東京で1人暮らしをしていたときに飼っていたことがありましたが、ペットシッターを始めてから今まで以上に犬がかわいく見えてきて、溺愛するようになりました(笑)。この愛情がそのまま子供にも行くのかな、なんて思ったりもしています。向こうは犬すらも感情表現が豊かでアグレッシブで、それがすごくかわいく見えますし、ペットではなく家族の一員なんだなと感じます。
――犬と過ごす中で何か気づきや学びなどありましたか?
向こうの方たちは犬のかわいがり方がすごくて、その愛に触発されて、愛情表現が自分も豊かになった気がします。
――素敵な変化ですね。
日本人と比べて向こうの方は感情をものすごく出すので、それを見ていて、プラスな感情を表に出すのは素敵なことだなと学びました。周りの人もそのほうが幸せになれると思います。
――今39歳ですが、今後どうなっていきたいと思い描いていますか?
若々しくいたいなと思っています。以前はそういうことは考えてもなかったですが、意識したほうがいいと思うようになってきました。いつまでも軽やかにいられるのか、年齢が重圧になっていくのか、ここから別れ道な気がしていて、僕は表情も含め、いろんな意味でずっと軽やかにいたいです。
――どうしたらずっと軽やかにいられると思いますか?
物事や人との向き合い方やリアクションが大事なのかなと思っています。
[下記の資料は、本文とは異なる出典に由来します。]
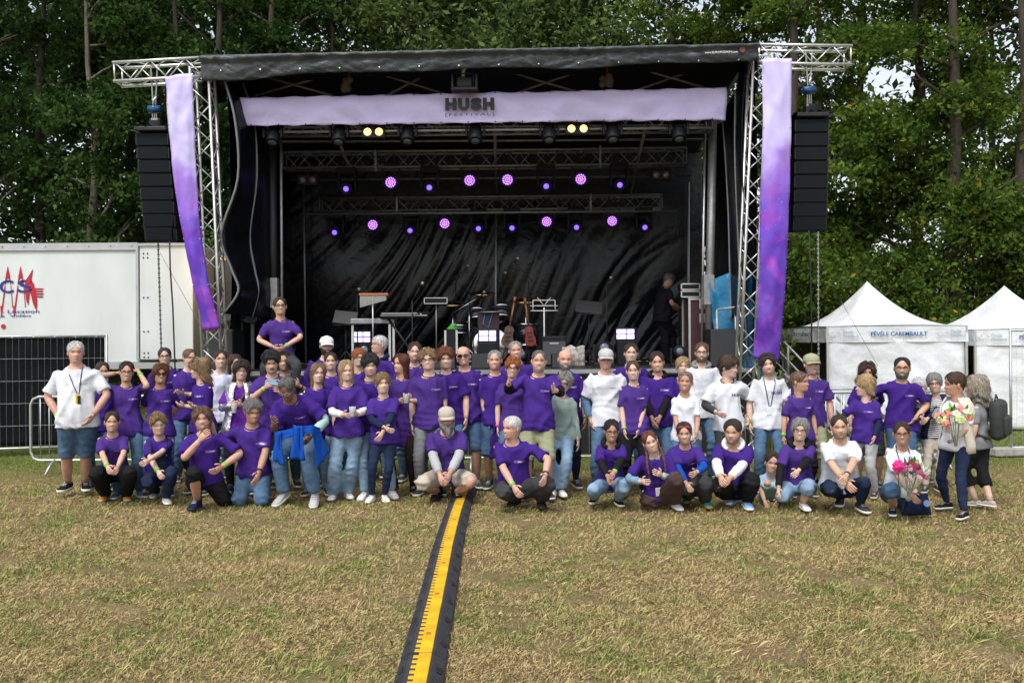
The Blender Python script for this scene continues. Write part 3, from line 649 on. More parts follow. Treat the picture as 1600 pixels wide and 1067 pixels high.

自分の思考が固まってくると、そこから出られなくなりがちですが、違う見方もしていくと心が若くいられるのではないかなと。
――確かに年齢を重ねると自分の考えが凝り固まっていく可能性があるので、それを意識するのは大事だなと感じます。
「これはこうだ!」と言い切るのは簡単ですが、そこで多角的に考えられるか。ある程度努力を要すると思いますが、意識するとしないでだいぶ変わってくると思うので、その意識をちゃんと持っていたいと思います。
――俳優として具体的にこんなことに挑戦していきたいということはありますか?
今の話とつながりますが、自分の視野を広げるためにも、若い方たちの世界観や作品に触れたいという興味がすごくあります。新しい感性に触れることで見えてくるものもあると思うので、積極的に関わっていけたら。若い俳優さんもそうですし、若い監督さんたちともご一緒していきたいです。
――ご自身も違う世代に刺激を与えながら作品作りに挑んでいくことになるのでしょうか?
そうですね。僕も見てきた景色や経験で伝えられるものは伝えていくつもりですが、あくまでも一つの提案として伝えるぐらいでいたいと思います。
――最後にファンの方にメッセージをお願いします。
『ある風景』はまさに今を描いているので、自分の人生と重ねながら見ていただけると思います。僕自身、これまであまり考えてこなかったテーマなので挑戦だなと感じていますが、これからもさまざまな作品にチャレンジしていきたいと思います。
■小出恵介
1984年2月20日生まれ、東京都出身。映画『パッチギ!』(2005)で注目され、その後数々の話題作に出演。2018年10月より米ニューヨークに拠点を移し、2020年より日本での芸能活動を再開。2021年7月、ABEMA『酒癖50』で4年ぶりにドラマ復帰。2023年2月には主演映画『銀平町シネマブルース』で本格的に映画復帰を果たす。現在は映画、舞台を中心に活動している。